>> Begin

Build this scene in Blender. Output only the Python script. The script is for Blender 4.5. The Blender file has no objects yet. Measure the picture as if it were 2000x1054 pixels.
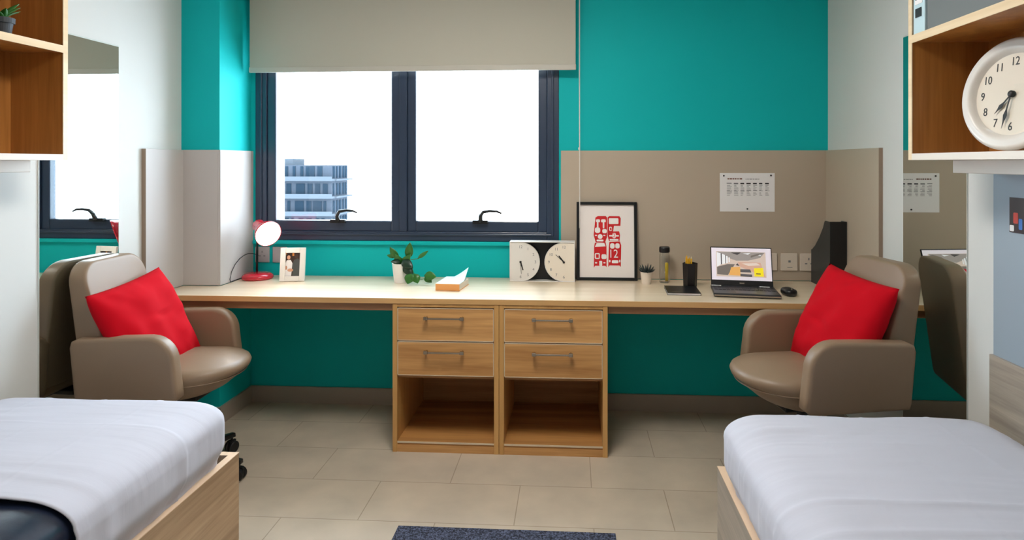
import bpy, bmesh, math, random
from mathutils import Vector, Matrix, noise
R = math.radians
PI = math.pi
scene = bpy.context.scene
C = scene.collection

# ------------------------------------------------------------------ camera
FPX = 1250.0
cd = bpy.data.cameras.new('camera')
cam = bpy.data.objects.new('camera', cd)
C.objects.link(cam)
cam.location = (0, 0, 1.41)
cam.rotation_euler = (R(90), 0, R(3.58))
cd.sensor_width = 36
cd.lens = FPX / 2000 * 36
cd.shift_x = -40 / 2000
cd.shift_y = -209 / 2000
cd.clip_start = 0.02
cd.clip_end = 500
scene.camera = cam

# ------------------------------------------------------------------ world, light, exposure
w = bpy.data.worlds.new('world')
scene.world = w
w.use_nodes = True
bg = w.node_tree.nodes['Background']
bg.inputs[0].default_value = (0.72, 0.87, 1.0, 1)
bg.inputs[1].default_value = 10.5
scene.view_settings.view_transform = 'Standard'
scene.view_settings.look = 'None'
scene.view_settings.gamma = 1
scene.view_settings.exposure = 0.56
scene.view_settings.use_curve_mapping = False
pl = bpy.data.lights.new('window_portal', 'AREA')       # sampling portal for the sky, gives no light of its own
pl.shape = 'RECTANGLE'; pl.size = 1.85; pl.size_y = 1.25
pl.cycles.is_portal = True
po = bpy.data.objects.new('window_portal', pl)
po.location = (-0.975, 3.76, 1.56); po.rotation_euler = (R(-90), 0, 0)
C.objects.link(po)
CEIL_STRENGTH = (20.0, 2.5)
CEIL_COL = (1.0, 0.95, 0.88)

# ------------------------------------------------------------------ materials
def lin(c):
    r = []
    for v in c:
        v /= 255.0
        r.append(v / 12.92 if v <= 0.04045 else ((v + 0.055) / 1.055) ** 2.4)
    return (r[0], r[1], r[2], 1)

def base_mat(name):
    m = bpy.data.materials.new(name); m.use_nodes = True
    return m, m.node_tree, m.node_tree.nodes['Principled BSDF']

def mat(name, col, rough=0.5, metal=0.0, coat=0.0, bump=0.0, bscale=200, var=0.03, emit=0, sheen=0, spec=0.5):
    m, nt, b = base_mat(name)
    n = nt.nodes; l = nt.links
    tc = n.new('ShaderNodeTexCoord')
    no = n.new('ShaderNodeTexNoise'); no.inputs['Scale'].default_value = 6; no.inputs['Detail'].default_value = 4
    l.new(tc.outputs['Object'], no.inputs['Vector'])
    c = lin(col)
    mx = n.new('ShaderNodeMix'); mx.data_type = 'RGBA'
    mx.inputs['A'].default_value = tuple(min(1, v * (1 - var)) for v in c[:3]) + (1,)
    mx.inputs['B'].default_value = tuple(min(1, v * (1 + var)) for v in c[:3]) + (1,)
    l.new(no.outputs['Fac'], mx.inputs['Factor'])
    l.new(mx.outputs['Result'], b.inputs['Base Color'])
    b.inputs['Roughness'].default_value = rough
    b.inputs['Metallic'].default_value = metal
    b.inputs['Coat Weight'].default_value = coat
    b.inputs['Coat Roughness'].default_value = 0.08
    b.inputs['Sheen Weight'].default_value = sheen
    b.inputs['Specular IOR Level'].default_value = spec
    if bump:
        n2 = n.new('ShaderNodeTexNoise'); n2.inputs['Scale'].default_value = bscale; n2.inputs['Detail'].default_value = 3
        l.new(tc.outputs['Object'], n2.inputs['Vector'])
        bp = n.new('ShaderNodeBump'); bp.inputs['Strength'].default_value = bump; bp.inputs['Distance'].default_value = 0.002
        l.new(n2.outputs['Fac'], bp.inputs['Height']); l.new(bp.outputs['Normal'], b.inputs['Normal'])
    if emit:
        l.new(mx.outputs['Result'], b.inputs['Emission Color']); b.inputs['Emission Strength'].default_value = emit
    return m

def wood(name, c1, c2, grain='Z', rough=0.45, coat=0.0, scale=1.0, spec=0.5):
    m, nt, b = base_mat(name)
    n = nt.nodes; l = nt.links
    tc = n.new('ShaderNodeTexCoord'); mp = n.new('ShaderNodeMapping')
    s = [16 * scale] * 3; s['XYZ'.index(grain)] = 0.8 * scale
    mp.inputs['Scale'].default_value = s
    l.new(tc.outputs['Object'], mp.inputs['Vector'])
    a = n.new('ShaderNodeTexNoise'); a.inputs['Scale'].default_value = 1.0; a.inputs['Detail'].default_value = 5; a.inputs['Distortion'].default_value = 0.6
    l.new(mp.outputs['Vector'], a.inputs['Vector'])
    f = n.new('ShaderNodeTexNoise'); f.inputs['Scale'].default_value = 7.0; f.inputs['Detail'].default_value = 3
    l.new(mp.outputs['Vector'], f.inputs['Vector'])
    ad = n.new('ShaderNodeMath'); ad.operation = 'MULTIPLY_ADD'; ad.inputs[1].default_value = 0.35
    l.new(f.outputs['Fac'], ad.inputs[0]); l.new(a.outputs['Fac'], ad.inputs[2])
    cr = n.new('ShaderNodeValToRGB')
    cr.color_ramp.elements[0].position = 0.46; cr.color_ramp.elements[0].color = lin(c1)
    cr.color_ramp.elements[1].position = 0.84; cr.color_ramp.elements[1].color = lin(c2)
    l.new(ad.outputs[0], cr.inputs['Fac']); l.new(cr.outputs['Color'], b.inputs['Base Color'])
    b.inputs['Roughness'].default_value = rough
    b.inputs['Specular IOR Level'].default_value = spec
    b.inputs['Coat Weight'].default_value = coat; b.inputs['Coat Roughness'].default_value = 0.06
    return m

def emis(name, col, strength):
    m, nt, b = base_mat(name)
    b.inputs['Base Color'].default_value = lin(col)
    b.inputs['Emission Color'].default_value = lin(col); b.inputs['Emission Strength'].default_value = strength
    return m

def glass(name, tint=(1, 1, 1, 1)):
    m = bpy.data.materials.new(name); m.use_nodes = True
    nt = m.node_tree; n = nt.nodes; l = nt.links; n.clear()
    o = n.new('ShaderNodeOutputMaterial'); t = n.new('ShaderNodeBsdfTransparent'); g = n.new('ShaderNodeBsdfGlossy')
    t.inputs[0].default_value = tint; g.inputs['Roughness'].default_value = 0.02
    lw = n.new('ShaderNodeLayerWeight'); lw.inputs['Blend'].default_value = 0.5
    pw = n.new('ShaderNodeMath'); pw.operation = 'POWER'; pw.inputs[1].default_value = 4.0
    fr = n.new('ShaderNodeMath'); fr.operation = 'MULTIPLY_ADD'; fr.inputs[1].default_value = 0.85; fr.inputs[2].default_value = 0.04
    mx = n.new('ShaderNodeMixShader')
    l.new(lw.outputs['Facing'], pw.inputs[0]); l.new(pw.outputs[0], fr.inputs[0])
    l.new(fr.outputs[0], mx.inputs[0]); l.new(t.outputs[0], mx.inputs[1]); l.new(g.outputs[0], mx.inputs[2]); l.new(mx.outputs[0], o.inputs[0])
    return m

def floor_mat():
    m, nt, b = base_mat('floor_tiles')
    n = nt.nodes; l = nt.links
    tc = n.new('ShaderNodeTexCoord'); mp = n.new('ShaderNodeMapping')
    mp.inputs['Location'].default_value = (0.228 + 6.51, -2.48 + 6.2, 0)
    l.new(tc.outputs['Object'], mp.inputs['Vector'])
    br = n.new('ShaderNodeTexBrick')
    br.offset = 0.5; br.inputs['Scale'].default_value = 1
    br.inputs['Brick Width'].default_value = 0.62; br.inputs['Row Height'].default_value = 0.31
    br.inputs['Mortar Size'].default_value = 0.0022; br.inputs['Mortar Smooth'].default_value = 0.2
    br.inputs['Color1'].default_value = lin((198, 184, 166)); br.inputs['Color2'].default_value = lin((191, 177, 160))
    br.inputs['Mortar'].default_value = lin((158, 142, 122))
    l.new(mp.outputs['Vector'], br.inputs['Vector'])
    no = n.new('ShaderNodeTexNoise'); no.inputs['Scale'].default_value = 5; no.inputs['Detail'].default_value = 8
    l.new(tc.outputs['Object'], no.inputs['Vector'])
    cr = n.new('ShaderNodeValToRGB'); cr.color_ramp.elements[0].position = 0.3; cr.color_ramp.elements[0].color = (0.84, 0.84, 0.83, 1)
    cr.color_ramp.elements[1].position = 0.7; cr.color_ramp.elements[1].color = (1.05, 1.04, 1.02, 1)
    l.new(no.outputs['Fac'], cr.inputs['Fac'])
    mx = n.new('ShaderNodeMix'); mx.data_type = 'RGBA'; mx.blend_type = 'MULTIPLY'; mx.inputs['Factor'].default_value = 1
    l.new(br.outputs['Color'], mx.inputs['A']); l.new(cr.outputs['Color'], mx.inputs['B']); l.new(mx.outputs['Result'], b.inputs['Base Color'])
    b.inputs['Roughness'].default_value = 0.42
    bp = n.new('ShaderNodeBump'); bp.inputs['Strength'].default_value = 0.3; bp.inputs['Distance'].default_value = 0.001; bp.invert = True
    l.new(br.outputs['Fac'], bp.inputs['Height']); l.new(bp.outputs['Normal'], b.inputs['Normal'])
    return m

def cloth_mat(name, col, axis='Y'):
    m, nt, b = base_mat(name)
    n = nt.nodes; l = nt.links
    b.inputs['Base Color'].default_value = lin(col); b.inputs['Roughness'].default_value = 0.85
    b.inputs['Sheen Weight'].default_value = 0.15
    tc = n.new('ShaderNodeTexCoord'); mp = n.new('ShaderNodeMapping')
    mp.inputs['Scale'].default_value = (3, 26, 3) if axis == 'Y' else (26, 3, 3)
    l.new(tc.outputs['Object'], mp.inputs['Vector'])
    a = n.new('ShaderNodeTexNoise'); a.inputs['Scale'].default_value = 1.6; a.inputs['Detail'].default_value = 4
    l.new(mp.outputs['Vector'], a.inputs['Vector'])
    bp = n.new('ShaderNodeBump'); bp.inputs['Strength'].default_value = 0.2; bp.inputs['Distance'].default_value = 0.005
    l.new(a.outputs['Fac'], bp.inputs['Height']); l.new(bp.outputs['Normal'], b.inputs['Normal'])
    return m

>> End
>> Begin

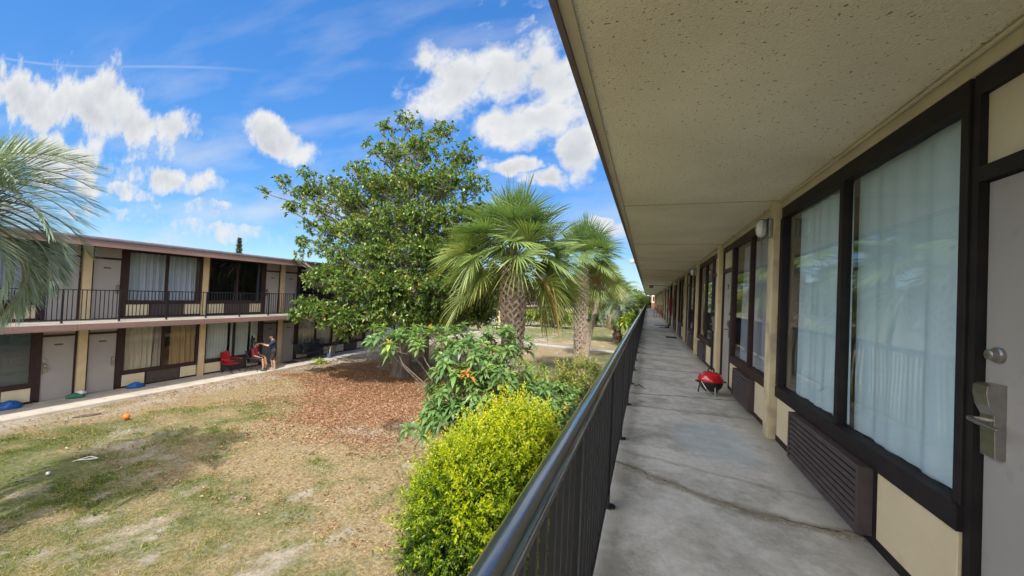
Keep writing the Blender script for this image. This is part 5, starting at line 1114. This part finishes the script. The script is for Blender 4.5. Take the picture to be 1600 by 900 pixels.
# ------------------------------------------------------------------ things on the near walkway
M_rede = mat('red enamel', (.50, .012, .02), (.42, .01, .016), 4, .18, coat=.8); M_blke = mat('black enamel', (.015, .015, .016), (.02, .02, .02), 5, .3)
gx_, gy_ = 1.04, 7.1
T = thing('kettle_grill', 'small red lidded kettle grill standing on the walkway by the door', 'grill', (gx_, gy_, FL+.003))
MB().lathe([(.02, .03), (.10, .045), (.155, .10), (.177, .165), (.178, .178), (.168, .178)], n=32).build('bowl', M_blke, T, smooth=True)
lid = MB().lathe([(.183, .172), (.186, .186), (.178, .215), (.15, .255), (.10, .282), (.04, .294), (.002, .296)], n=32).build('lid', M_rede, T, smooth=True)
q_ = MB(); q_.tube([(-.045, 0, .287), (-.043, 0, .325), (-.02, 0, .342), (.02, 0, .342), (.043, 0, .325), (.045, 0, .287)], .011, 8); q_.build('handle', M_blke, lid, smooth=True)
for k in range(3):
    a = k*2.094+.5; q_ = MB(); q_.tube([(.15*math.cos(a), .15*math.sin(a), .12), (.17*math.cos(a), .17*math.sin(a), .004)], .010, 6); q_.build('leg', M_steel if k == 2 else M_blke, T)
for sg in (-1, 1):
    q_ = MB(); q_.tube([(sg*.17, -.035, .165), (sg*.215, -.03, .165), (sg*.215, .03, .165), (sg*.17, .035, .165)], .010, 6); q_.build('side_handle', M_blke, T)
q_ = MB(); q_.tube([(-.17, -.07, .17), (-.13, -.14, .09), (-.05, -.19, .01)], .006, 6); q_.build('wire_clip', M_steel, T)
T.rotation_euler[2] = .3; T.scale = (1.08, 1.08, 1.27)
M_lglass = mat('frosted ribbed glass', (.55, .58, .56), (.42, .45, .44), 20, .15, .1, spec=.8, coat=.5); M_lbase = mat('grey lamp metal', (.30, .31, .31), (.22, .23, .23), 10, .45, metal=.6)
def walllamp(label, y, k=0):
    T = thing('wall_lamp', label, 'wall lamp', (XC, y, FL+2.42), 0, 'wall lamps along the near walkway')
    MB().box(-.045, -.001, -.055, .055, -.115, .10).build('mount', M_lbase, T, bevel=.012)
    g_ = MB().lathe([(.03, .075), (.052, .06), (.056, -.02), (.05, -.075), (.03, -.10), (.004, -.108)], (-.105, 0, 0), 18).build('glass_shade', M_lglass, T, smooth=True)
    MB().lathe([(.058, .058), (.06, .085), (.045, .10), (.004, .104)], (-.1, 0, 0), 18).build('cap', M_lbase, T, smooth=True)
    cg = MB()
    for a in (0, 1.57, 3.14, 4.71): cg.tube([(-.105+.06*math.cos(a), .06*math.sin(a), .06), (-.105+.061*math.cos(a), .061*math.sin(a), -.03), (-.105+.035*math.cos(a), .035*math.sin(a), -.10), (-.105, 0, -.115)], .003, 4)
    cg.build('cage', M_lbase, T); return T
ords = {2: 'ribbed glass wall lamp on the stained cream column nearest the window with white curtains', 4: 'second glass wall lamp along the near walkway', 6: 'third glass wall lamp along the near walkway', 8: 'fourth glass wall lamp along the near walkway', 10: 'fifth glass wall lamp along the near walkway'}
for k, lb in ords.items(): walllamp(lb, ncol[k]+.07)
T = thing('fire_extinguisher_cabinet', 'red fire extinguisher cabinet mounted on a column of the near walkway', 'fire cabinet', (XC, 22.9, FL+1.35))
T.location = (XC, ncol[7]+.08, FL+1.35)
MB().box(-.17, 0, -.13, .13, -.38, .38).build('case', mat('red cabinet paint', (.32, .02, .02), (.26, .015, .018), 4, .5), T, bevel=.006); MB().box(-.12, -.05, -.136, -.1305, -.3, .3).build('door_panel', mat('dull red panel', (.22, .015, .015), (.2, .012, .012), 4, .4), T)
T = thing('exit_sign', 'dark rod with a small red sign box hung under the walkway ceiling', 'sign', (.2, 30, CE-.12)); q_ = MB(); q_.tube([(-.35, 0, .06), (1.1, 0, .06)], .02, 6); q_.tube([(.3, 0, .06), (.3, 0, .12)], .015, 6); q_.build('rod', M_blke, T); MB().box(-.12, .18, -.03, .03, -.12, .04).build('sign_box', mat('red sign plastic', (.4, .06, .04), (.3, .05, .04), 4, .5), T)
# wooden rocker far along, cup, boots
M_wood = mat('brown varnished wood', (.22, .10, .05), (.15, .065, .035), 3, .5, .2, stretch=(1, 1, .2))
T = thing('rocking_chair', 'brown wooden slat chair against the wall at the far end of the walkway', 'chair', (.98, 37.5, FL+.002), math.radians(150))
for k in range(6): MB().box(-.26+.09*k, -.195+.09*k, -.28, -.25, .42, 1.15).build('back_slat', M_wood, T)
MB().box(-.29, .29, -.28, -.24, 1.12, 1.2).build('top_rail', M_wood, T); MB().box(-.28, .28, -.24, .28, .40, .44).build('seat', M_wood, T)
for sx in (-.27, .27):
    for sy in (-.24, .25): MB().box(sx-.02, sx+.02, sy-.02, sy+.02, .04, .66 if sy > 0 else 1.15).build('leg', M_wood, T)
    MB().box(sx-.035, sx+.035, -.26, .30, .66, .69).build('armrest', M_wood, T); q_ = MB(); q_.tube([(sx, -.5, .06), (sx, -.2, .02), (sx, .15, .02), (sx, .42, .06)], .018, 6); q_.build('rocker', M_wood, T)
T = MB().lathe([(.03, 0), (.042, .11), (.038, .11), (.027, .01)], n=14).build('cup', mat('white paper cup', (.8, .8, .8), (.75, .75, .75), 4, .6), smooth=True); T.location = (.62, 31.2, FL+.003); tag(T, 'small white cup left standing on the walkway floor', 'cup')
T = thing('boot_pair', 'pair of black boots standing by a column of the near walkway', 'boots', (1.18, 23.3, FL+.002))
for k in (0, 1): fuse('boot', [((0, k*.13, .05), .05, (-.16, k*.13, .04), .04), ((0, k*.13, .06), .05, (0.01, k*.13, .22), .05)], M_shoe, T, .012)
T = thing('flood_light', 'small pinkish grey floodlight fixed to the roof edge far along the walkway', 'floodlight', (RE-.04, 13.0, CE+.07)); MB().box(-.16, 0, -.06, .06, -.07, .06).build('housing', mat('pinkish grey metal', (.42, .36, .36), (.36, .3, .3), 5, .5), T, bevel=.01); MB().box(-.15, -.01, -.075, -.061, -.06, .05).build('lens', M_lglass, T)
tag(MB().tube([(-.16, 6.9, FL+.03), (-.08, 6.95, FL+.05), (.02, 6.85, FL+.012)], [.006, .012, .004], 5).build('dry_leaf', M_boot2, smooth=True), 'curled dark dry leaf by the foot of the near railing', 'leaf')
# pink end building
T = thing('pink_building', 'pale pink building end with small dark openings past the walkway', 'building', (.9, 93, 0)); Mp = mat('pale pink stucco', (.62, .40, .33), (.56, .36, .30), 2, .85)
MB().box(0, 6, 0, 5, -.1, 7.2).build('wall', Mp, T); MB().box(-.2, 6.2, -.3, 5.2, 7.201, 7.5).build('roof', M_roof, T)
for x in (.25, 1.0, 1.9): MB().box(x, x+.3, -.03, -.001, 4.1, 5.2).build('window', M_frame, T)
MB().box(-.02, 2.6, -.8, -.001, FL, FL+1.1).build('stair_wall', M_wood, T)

>> End

### Exercise instructions
Among the records above, locate the line containing "Build this scene" and the line containing "scene.camera = cam", then transcribe exactly the lines starting at the first and ending at the second, with no pictures.

### Answer for this exercise
Build this scene in Blender. Output only the Python script. The script is for Blender 4.5. The Blender file has no objects yet. Measure the picture as if it were 2000x1054 pixels.
import bpy, bmesh, math, random
from mathutils import Vector, Matrix, noise
R = math.radians
PI = math.pi
scene = bpy.context.scene
C = scene.collection

# ------------------------------------------------------------------ camera
FPX = 1250.0
cd = bpy.data.cameras.new('camera')
cam = bpy.data.objects.new('camera', cd)
C.objects.link(cam)
cam.location = (0, 0, 1.41)
cam.rotation_euler = (R(90), 0, R(3.58))
cd.sensor_width = 36
cd.lens = FPX / 2000 * 36
cd.shift_x = -40 / 2000
cd.shift_y = -209 / 2000
cd.clip_start = 0.02
cd.clip_end = 500
scene.camera = cam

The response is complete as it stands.